__SHORT TASK__. Find the lines holding the word "follow" and collect them.

__SUPPLIED MATERIAL__.

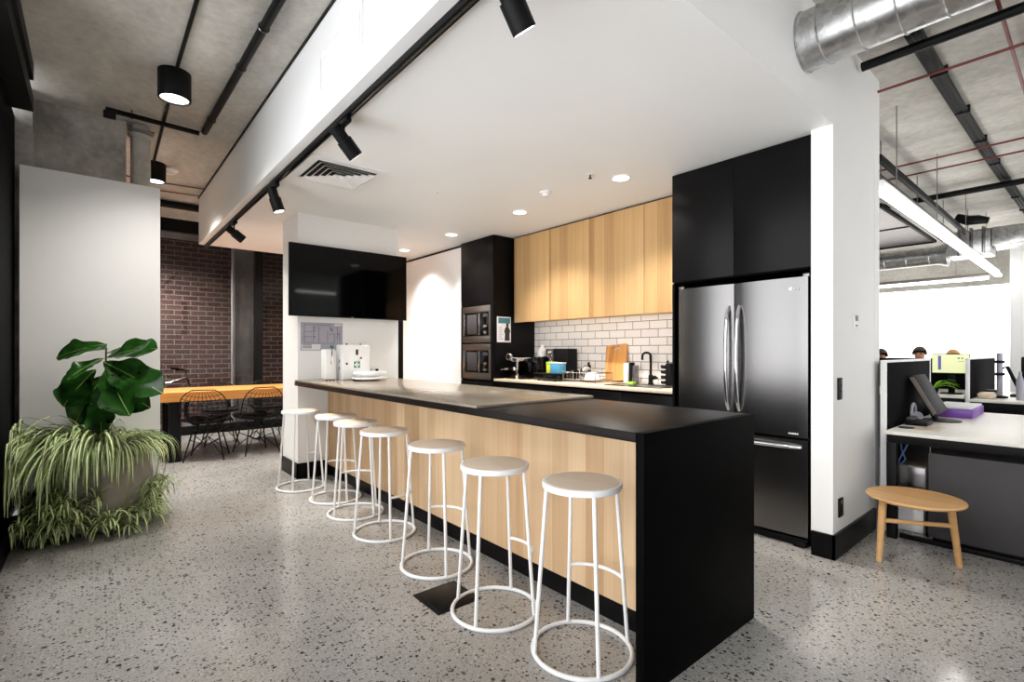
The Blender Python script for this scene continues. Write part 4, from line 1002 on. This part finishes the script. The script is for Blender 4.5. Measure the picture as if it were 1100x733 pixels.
obj('headband', B().tube([(4.78 + .06 * math.cos(a), .93, .79 + .065 * math.sin(a)) for a in [2 * PI * i / 20 for i in range(20)]], .01, 8, True), 'ink_light', hp)
obj('cup', B().cone((4.72, .90, .765), (4.745, .90, .765), .035, n=18), 'ink_light', hp)
tag(obj('note_sheet', B().box(4.28, .70, .7202, 4.55, .86, .7215), 'bench_stone'), 'beige sheet of paper lying on the near desk corner', 'paper')
# second row
d2 = thing('desk', 'white desk of the second row under the cluttered monitor arms', 'desk', (8.3, 0, 0))
obj('desktop', B().rbox(7.42, -1.2, .697, 9.2, .955, .722, .003), 'desk_white', d2)
obj('frame', B().rbox(7.44, -1.2, .60, 7.50, .95, .696, .003), 'black_matte', d2)
obj('modesty_panel', B().rbox(7.47, -1.2, .05, 7.49, .95, .60, .002), 'black_matte', d2)
for y in (-1.15, .88): obj('leg', B().rbox(7.50, y, 0, 7.56, y + .06, .696, .003), 'black_matte', d2)
ar = thing('monitor_mount', 'pale monitor arm post with black joints on the second desk', 'monitor mount', (7.9, .76, .722))
obj('post', B().cone((7.9, .76, .7225), (7.9, .76, 1.235), .026, n=16), 'ink_light', ar)
obj('base', B().lathe([(.07, 0), (.07, .02), (.03, .03)], (7.9, .76, .7225), 20), 'black_matte', ar)
for z in (.98, 1.12): obj('clamp', B().cone((7.9, .76, z), (7.9, .76, z + .03), .045, n=16), 'black_matte', ar)
obj('arm', B().tube([(7.9, .76, 1.05), (7.92, .70, 1.08), (7.95, .62, .86), (7.97, .58, .78)], .018, 8), 'black_matte', ar)
m2 = thing('monitor', 'thin black monitor turned edge-on beside the monitor arm post', 'monitor', (8.1, .6, .722))
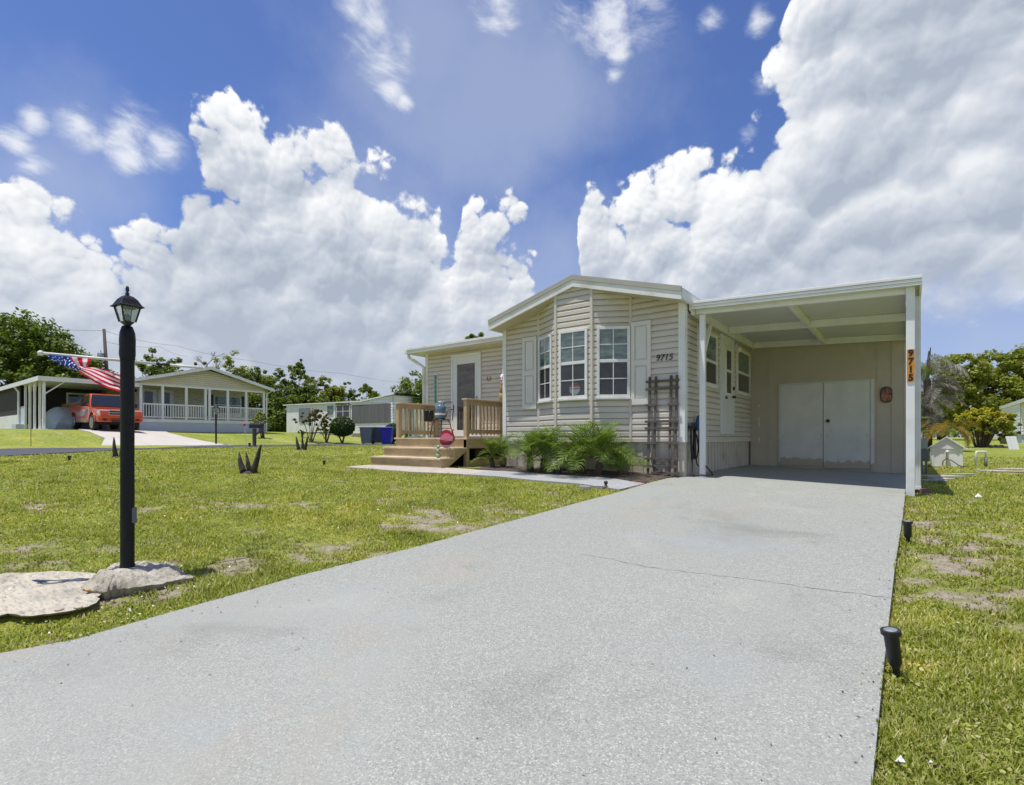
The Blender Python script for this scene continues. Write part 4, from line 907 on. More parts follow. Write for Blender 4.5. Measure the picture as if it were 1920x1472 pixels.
for px, py, r in ((166,1106,.030),(147,1139,.034),(111,1143,.036)):
    c = hit(px, py, lambda a, b: topz(float(a), float(b))); g = MB(); g.sph((c[0],c[1],c[2]+.002),r,r*.75,r*.35,12,8,jit=.06); o = g.build('pebble', M['pebble'] if px == 166 else M['pad'], None, smooth=True)
    tag(o, {166:'round ochre pebble set at the edge of the lamp mound',147:'pale oval stone near the corner of the stone slab',111:'wide pale stone set in the front of the slab'}[px], 'pebble')

lp = thing('lamp_post', 'black lamp post with a glass lantern in the left foreground', 'lamp post', LB)
z0 = LB.z-.06; r0 = .0475
g = MB(); pr = [(r0*1.12,z0),(r0*1.1,z0+.07),(r0,z0+.09),(r0,z0+.55),(r0*.985,z0+1.0),(r0*1.0,z0+1.70)]
g.lathe(pr, LB.x, LB.y, 24); g.build('post', M['postblack'], lp, smooth=True, autos=40)
g = MB(); g.lathe([(r0*1.03,z0+1.701),(r0*1.06,z0+1.715),(r0*1.16,z0+1.75),(r0*1.12,z0+1.80),(r0*1.17,z0+1.86),(r0*1.08,z0+1.92),(r0*.76,z0+1.972),(r0*.55,z0+1.975)], LB.x, LB.y, 20); 
for i, v in enumerate(g.v): g.v[i] = (v[0]+random.uniform(-.0015,.0015), v[1]+random.uniform(-.0015,.0015), v[2])
g.build('collar', M['postblack'], lp, smooth=True)
zl = z0+1.975; kk = .73; r45 = TH+R_(45)-R_(31)
ln = MB(); s2 = math.sqrt(2)
ln.lathe([(.030*kk,zl),(.045*kk,zl+.02*kk),(.075*kk,zl+.045*kk)], LB.x, LB.y, 4, rot=r45); lan = ln.build('lantern', M['black'], lp)
hb, ht_, rb, rt_ = zl+.046*kk, zl+.205*kk, .078*kk, .124*kk
for k in range(4):
    a = r45+k*math.pi/2; b_ = a+math.pi/2; P = lambda r, z, an: Vector((LB.x+r*math.cos(an), LB.y+r*math.sin(an), z))
    g = MB(); g.bar(P(rb,hb,a), P(rt_,ht_,a), .010, .010); g.build('cage_bar', M['black'], lan)
    g = MB(); q = [P(rb*.95,hb+.003,a),P(rb*.95,hb+.003,b_),P(rt_*.95,ht_-.002,b_),P(rt_*.95,ht_-.002,a)]; g.add(q, [(0,1,2,3)]); g.build('glass_pane', M['lampglass'], lan)
g = MB(); g.lathe([(.020,hb),(.024,hb+.04),(.026,hb+.05),(.018,hb+.055)], LB.x, LB.y, 12); g.build('bulb_socket', M['greyplastic'], lan, smooth=True)
g = MB(); g.lathe([(.012,hb+.056),(.020,hb+.07),(.022,hb+.085),(.014,hb+.10),(.004,hb+.105)], LB.x, LB.y, 12); g.build('bulb', M['cloth'], lan, smooth=True)
g = MB(); g.lathe([(.168*kk,ht_),(.172*kk,ht_+.006*kk),(.145*kk,ht_+.022*kk),(.125*kk,ht_+.05*kk),(.100*kk,ht_+.085*kk),(.060*kk,ht_+.118*kk),(.028*kk,ht_+.128*kk)], LB.x, LB.y, 4, rot=r45); g.build('lantern_roof', M['postblack'], lan, bevel=.004)
g = MB(); g.lathe([(r_*kk,ht_+z_*kk) for r_, z_ in ((.022,.129),(.015,.145),(.024,.152),(.010,.162),(.016,.18),(.019,.20),(.012,.228),(.002,.236))], LB.x, LB.y, 12); g.build('finial', M['black'], lan, smooth=True)
rd = Vector((RX[0], RX[1], 0)); g = MB(); c = LB+rd*.053+Vector((0,0,.41)); g.bar(c-Vector((0,0,.062)), c+Vector((0,0,.062)), .028, .03, up=rd); g.build('sensor_box', M['greyplastic'], lp, bevel=.004)

# flag on a pole fixed behind the lamp post
pa, pb = Vector(atd(76, 662, 3.95)), Vector(atd(380, 690, 4.62))
fg = thing('flag', 'red white and blue striped flag on a white pole tied behind the lamp post', 'flag', (pa+pb)/2)
mid_ = pa+(pb-pa)*.68
g = MB(); g.tube([pa, mid_], .0115, 8); g.sph(pa, .02,.02,.02,10,8); g.build('pole', M['pvc'], fg, smooth=True)
g = MB(); g.tube([mid_, pa+(pb-pa)*.77], .0125, 8); g.build('pole_joint', M['black'], fg, smooth=True)
g = MB(); g.tube([pa+(pb-pa)*.77, pb], .0115, 8); g.build('pole_end', M['pvc'], fg, smooth=True)
rows = [((84,664.5),(171,672.5)),((97,676),(169,679)),((121,687),(164,686)),((146,695.5),(163,687.5)),((158,704),(182,688.5)),((178,717),(201,694)),((202,728),(215,700)),((234,736),(233,709))]
dv = [3.97,3.98,3.96,4.0,4.05,4.12,4.2,4.3]
NU, NV = 26, 42; V = []
def smp(t):
    x = t*(len(rows)-1); i = min(int(x), len(rows)-2); f = x-i; f = f*f*(3-2*f)*.5+f*.5
    a0, b0 = np.array(rows[i][0]), np.array(rows[i][1]); a1, b1 = np.array(rows[i+1][0]), np.array(rows[i+1][1])
    return a0+(a1-a0)*f, b0+(b1-b0)*f, dv[i]+(dv[i+1]-dv[i])*f
for j in range(NV+1):
    a_, b_, d_ = smp(j/NV)
    for i in range(NU+1):
        u = i/NU; p = a_+(b_-a_)*u; dd = d_+.022*math.sin(u*7+j*.22)*min(1, j/6); V.append(tuple(atd(p[0], p[1], dd)))
g = MB(); g.v = V
for j in range(NV):
    for i in range(NU):
        a_ = j*(NU+1)+i; g.f.append((a_,a_+1,a_+NU+2,a_+NU+1))
        g.m.append(2 if (i < 14 and j < NV*.42) else (0 if (i//3) % 2 == 0 else 1))
g.build('banner', [M['flag_red'], M['flag_cloth'], M['flag_navy']], fg, smooth=True, norm=False)
g = MB()
for r_ in range(6):
    for c_ in range(6):
        j = 1.5+c_*2.7+(1.35 if r_ % 2 else 0); i = 1+r_*2.2
        if j > NV*.42-1 or i > 13: continue
        j0, i0 = int(j), int(i); a_ = Vector(V[j0*(NU+1)+i0]); e1 = (Vector(V[j0*(NU+1)+i0+1])-a_); e2 = (Vector(V[(j0+1)*(NU+1)+i0])-a_); nn_ = e1.cross(e2).normalized(); 
        tocam = (Vector(CAM)-a_).normalized(); nn_ = nn_ if nn_.dot(tocam) > 0 else -nn_
        c = a_+e1*.5+e2*.5+nn_*.004; t1 = e1.normalized(); t2 = nn_.cross(t1)
        pts = []
        for k in range(10): rr = .0085 if k % 2 == 0 else .004; pts.append(c+t1*rr*math.cos(k*math.pi/5)+t2*rr*math.sin(k*math.pi/5))
        g.add(pts, [tuple(range(10))])
g.build('star', M['cloth'], fg)

# ------------------------------------------------------------------ lawn things: tusk-like stumps, stakes, lights
def stump(px, py, D, label, h, sc, ang, prongs):
    p = atd(px, py, D); b_ = Vector((p[0], p[1], tz(p[0], p[1])))
    r = thing('stump', label, 'stump', b_, 'three pronged stumps on the lawn')
    g = MB(); g.lathe([(.12*sc,b_.z-.05),(.12*sc,b_.z+.0),(.10*sc,b_.z+.03*sc),(.05*sc,b_.z+.05*sc)], b_.x, b_.y, 12)
    for i, v in enumerate(g.v): g.v[i] = (v[0]+random.uniform(-.01,.01), v[1]+random.uniform(-.01,.01), v[2])
    g.build('foot', M['stump'], r, smooth=True)
    for (off, tilt, hh, dep) in prongs:
        pts = []; n = 7; rs = []
        for i in range(n):
            t = i/(n-1); lat = (off*(.72+.28*min(1,t*2.2))+tilt*t**1.2)*sc; pts.append(b_+rd*lat+Vector((FW[0],FW[1],0))*dep*sc+Vector((0,0,.02+hh*h*t))); rs.append(((.040 if dep else .056)*(1-t)**.75+.010)*sc)
        g = MB(); g.tube(pts, rs, 9); 
        for i, v in enumerate(g.v): g.v[i] = (v[0]+random.uniform(-.005,.005), v[1]+random.uniform(-.005,.005), v[2])
        g.build('prong', M['stump'], r, smooth=True)
stump(467,887,9.75,'three pronged dark stump nearest the house on the lawn', .50, 1.0, 0, ((-.14,-.05,.76,0),(.11,.11,1.06,0),(-.07,-.04,.74,.12)))
stump(566,843,16,'small three pronged dark stump near the road edge', .44, .92, 0, ((-.13,-.06,.92,0),(.13,.06,.92,0),(-.01,-.02,1.0,.10)))
stump(221,858,13,'dark pronged stump half hidden behind the lamp post', .50, .95, 0, ((-.08,-.03,1.0,0),(.10,.04,.95,.05),(.0,.01,.7,.12)))
for px, py, D, lab in ((130,863,11.3,'short black stub in the lawn left of the lamp post'),(608,873,12,'short black stub in the lawn in front of the road'),(468,838,22.5,'short black post at the road edge beside the reflector stake')):
    p = atd(px, py, D); b_ = Vector((p[0],p[1],tz(p[0],p[1]))); k = 1.7 if D > 20 else 1
    o = thing('lawn_stub', lab, 'stake', b_, 'black stubs in the lawn'); g = MB(); g.lathe([(.026*k,b_.z-.05),(.026*k,b_.z+.08*k),(.034*k,b_.z+.085*k),(.034*k,b_.z+.11*k),(.02*k,b_.z+.115*k)], b_.x, b_.y, 12); g.build('body', M['blackplastic'], o, smooth=True, autos=40)
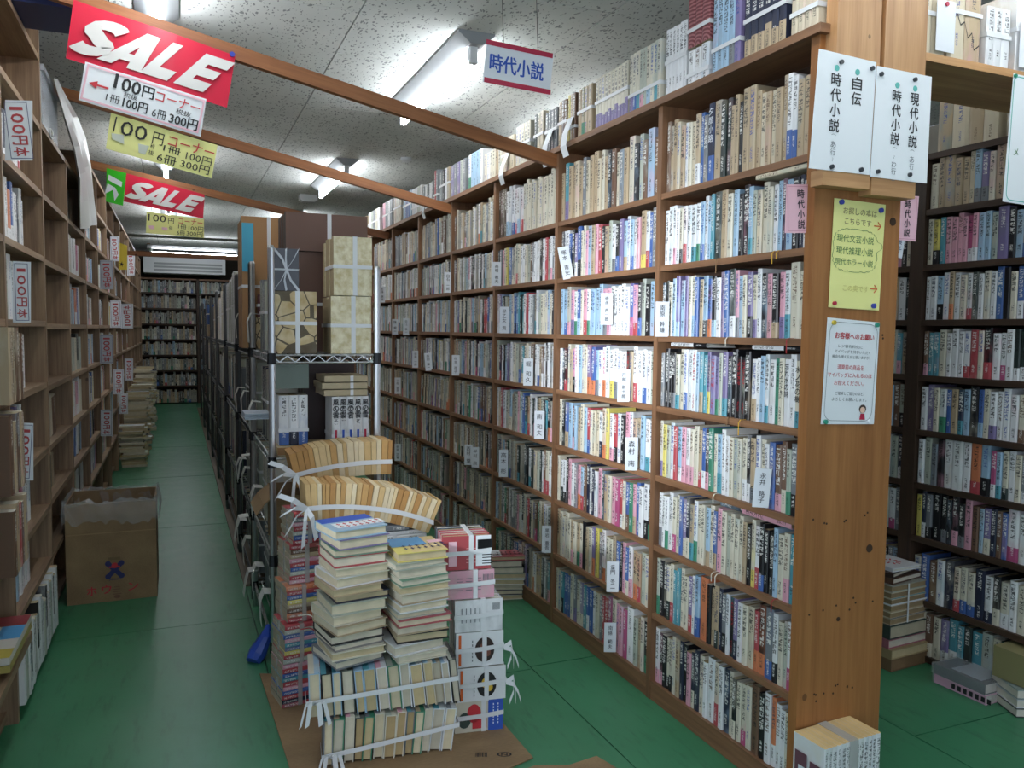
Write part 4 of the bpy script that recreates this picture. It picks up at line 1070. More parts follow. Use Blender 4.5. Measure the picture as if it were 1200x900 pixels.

__THE OUTPUT__.
The Blender Python script for this scene continues. Write part 4, from line 907 on. More parts follow. Write for Blender 4.5. Measure the picture as if it were 1920x1472 pixels.
Write part 4 of the bpy script that recreates this picture. It picks up at line 1070. More parts follow. Use Blender 4.5. Measure the picture as if it were 1200x900 pixels.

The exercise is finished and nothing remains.